A tarefa não foi fácil. Sementes de landrace foram dispersas nos quatro cantos do Caribe durante anos. Sua busca o levou a Guadalupe, Trinidad e Dominica até chegar aos rastas que viviam nos campos e tinham restos destas plantas.
Ele lembra especialmente de ter encontrado em uma montanha um homem "que vivia há 40 anos sem nenhum contato com a civilização. Levei seis horas para chegar a ele", diz.

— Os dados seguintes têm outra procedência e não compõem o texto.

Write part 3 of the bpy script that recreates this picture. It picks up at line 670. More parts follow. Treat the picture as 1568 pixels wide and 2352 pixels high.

Quando voltou, trouxe consigo o tesouro que vinha procurando.
- Plano de marketing -
Sua tarefa não se reduz ao amor à horticultura, mas está acompanhada de um plano de marketing.
Emanuel tem como meta recuperar uma erva "pura" e antiga, consumida por Bob Marley, referência absoluta da cannabis, e conquistar quem a fume nos países ou regiões onde é legalizada, tanto no Canadá quanto em regiões dos Estados Unidos.
"Há um interesse nostálgico que poderia ser agregado graças ao marketing", diz este biólogo. "A reputação da Jamaica se baseia nestas plantas", acrescentou.
"Seria possível ter um produto único baseado no local geográfico, como o champanhe na França, para vender cannabis jamaicana", observa.
Agora, espera que empresas e pessoas físicas se encantem e batam na sua porta, afirma.
Mas Emanuel é prudente, especialmente devido aos direitos de propriedade intelectual.
"Como serão recompensados a Universidade (que financia seus estudos) ou os agricultores que preservaram as sementes?", questiona-se.
Fiel à ideologia rastafári, sua aposta é o comércio justo.
"O consumidor está disposto a comprar o que respeita uma moral, uma ética e um processo de cultivo, biológico ou vegetariano", que privilegie as "conotações naturais" dos produtos.
Além disso, "poderia ser mais econômico cultivar as plantas" em seu hábitat natural, onde são "mais resistentes e crescem mais facilmente".
"A alegria não se compra", diz. "Mas pode-se comprar a erva", acrescenta.